DATASET CONTENT -
○ ○ ○

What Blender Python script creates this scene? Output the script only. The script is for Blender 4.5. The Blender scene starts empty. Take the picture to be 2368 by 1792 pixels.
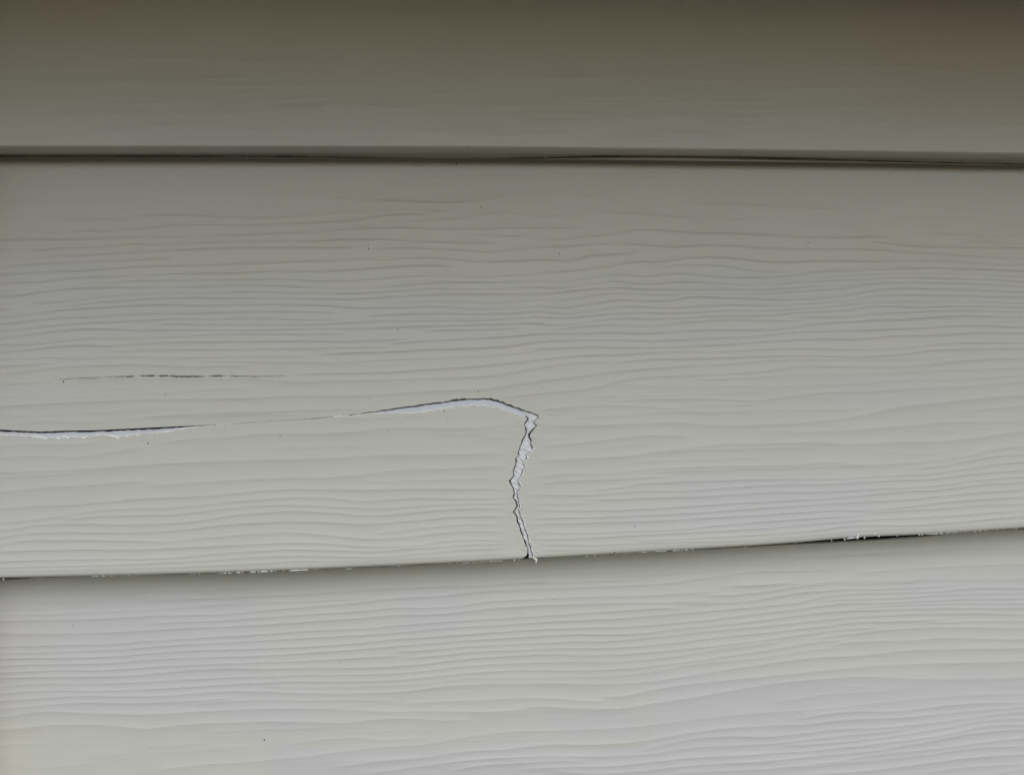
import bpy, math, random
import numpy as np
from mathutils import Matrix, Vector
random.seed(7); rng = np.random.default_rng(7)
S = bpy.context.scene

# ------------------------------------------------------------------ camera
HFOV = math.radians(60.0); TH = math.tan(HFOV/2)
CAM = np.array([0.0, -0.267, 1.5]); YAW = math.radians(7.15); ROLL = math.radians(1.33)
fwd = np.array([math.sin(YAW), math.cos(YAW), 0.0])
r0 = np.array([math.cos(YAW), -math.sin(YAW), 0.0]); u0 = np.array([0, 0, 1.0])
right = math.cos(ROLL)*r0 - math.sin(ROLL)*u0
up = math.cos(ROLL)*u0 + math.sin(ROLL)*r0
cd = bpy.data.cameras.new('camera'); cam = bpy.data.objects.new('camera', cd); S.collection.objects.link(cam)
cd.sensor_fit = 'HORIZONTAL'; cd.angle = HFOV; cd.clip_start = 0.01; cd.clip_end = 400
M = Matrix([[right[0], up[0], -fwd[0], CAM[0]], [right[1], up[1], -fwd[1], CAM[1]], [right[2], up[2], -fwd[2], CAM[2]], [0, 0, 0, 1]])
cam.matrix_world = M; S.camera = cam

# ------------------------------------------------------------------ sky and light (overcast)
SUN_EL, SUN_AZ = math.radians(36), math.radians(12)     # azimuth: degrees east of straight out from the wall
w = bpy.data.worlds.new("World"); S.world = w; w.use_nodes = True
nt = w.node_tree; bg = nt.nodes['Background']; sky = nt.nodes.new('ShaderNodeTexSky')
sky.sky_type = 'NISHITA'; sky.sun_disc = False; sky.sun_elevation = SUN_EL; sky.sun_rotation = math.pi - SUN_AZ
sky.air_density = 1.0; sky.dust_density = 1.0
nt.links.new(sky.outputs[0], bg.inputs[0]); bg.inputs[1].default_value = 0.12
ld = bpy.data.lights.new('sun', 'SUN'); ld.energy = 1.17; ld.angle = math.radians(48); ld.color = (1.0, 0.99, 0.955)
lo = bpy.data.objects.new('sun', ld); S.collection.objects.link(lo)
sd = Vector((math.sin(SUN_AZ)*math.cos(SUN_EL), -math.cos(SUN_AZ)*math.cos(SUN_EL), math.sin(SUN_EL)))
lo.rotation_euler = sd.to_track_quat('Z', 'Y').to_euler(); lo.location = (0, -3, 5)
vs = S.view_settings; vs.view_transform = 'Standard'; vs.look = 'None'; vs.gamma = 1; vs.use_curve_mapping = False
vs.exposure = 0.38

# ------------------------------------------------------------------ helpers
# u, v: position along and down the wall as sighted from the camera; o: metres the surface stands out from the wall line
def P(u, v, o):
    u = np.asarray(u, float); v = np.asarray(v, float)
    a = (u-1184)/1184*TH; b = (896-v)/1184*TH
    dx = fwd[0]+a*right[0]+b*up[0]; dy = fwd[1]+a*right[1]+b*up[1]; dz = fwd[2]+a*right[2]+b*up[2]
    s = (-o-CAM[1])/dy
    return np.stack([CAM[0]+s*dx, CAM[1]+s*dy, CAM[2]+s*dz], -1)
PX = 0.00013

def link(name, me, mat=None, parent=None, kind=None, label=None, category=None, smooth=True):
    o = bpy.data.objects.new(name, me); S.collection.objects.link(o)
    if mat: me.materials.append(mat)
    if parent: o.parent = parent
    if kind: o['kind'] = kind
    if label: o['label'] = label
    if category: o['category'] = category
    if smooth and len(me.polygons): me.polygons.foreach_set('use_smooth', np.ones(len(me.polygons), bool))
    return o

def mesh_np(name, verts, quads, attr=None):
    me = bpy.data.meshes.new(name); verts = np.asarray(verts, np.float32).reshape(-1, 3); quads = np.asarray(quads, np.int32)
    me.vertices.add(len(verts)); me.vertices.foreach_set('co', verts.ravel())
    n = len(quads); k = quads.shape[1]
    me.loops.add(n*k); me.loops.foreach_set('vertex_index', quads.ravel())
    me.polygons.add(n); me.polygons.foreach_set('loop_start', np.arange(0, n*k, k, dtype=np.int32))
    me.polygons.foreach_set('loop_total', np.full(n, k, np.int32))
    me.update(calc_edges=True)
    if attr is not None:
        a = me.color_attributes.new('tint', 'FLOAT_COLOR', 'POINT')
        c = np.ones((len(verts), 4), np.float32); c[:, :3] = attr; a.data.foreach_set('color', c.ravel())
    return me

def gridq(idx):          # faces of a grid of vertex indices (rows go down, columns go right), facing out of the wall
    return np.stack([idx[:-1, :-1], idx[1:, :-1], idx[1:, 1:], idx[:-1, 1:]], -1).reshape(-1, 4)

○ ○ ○

TASK DIRECTIONS - Restate the data above exactly, stripping out each image.

TASK SOLUTION -
What Blender Python script creates this scene? Output the script only. The script is for Blender 4.5. The Blender scene starts empty. Take the picture to be 2368 by 1792 pixels.
import bpy, math, random
import numpy as np
from mathutils import Matrix, Vector
random.seed(7); rng = np.random.default_rng(7)
S = bpy.context.scene

# ------------------------------------------------------------------ camera
HFOV = math.radians(60.0); TH = math.tan(HFOV/2)
CAM = np.array([0.0, -0.267, 1.5]); YAW = math.radians(7.15); ROLL = math.radians(1.33)
fwd = np.array([math.sin(YAW), math.cos(YAW), 0.0])
r0 = np.array([math.cos(YAW), -math.sin(YAW), 0.0]); u0 = np.array([0, 0, 1.0])
right = math.cos(ROLL)*r0 - math.sin(ROLL)*u0
up = math.cos(ROLL)*u0 + math.sin(ROLL)*r0
cd = bpy.data.cameras.new('camera'); cam = bpy.data.objects.new('camera', cd); S.collection.objects.link(cam)
cd.sensor_fit = 'HORIZONTAL'; cd.angle = HFOV; cd.clip_start = 0.01; cd.clip_end = 400
M = Matrix([[right[0], up[0], -fwd[0], CAM[0]], [right[1], up[1], -fwd[1], CAM[1]], [right[2], up[2], -fwd[2], CAM[2]], [0, 0, 0, 1]])
cam.matrix_world = M; S.camera = cam

# ------------------------------------------------------------------ sky and light (overcast)
SUN_EL, SUN_AZ = math.radians(36), math.radians(12)     # azimuth: degrees east of straight out from the wall
w = bpy.data.worlds.new("World"); S.world = w; w.use_nodes = True
nt = w.node_tree; bg = nt.nodes['Background']; sky = nt.nodes.new('ShaderNodeTexSky')
sky.sky_type = 'NISHITA'; sky.sun_disc = False; sky.sun_elevation = SUN_EL; sky.sun_rotation = math.pi - SUN_AZ
sky.air_density = 1.0; sky.dust_density = 1.0
nt.links.new(sky.outputs[0], bg.inputs[0]); bg.inputs[1].default_value = 0.12
ld = bpy.data.lights.new('sun', 'SUN'); ld.energy = 1.17; ld.angle = math.radians(48); ld.color = (1.0, 0.99, 0.955)
lo = bpy.data.objects.new('sun', ld); S.collection.objects.link(lo)
sd = Vector((math.sin(SUN_AZ)*math.cos(SUN_EL), -math.cos(SUN_AZ)*math.cos(SUN_EL), math.sin(SUN_EL)))
lo.rotation_euler = sd.to_track_quat('Z', 'Y').to_euler(); lo.location = (0, -3, 5)
vs = S.view_settings; vs.view_transform = 'Standard'; vs.look = 'None'; vs.gamma = 1; vs.use_curve_mapping = False
vs.exposure = 0.38

# ------------------------------------------------------------------ helpers
# u, v: position along and down the wall as sighted from the camera; o: metres the surface stands out from the wall line
def P(u, v, o):
    u = np.asarray(u, float); v = np.asarray(v, float)
    a = (u-1184)/1184*TH; b = (896-v)/1184*TH
    dx = fwd[0]+a*right[0]+b*up[0]; dy = fwd[1]+a*right[1]+b*up[1]; dz = fwd[2]+a*right[2]+b*up[2]
    s = (-o-CAM[1])/dy
    return np.stack([CAM[0]+s*dx, CAM[1]+s*dy, CAM[2]+s*dz], -1)
PX = 0.00013

def link(name, me, mat=None, parent=None, kind=None, label=None, category=None, smooth=True):
    o = bpy.data.objects.new(name, me); S.collection.objects.link(o)
    if mat: me.materials.append(mat)
    if parent: o.parent = parent
    if kind: o['kind'] = kind
    if label: o['label'] = label
    if category: o['category'] = category
    if smooth and len(me.polygons): me.polygons.foreach_set('use_smooth', np.ones(len(me.polygons), bool))
    return o

def mesh_np(name, verts, quads, attr=None):
    me = bpy.data.meshes.new(name); verts = np.asarray(verts, np.float32).reshape(-1, 3); quads = np.asarray(quads, np.int32)
    me.vertices.add(len(verts)); me.vertices.foreach_set('co', verts.ravel())
    n = len(quads); k = quads.shape[1]
    me.loops.add(n*k); me.loops.foreach_set('vertex_index', quads.ravel())
    me.polygons.add(n); me.polygons.foreach_set('loop_start', np.arange(0, n*k, k, dtype=np.int32))
    me.polygons.foreach_set('loop_total', np.full(n, k, np.int32))
    me.update(calc_edges=True)
    if attr is not None:
        a = me.color_attributes.new('tint', 'FLOAT_COLOR', 'POINT')
        c = np.ones((len(verts), 4), np.float32); c[:, :3] = attr; a.data.foreach_set('color', c.ravel())
    return me

def gridq(idx):          # faces of a grid of vertex indices (rows go down, columns go right), facing out of the wall
    return np.stack([idx[:-1, :-1], idx[1:, :-1], idx[1:, 1:], idx[:-1, 1:]], -1).reshape(-1, 4)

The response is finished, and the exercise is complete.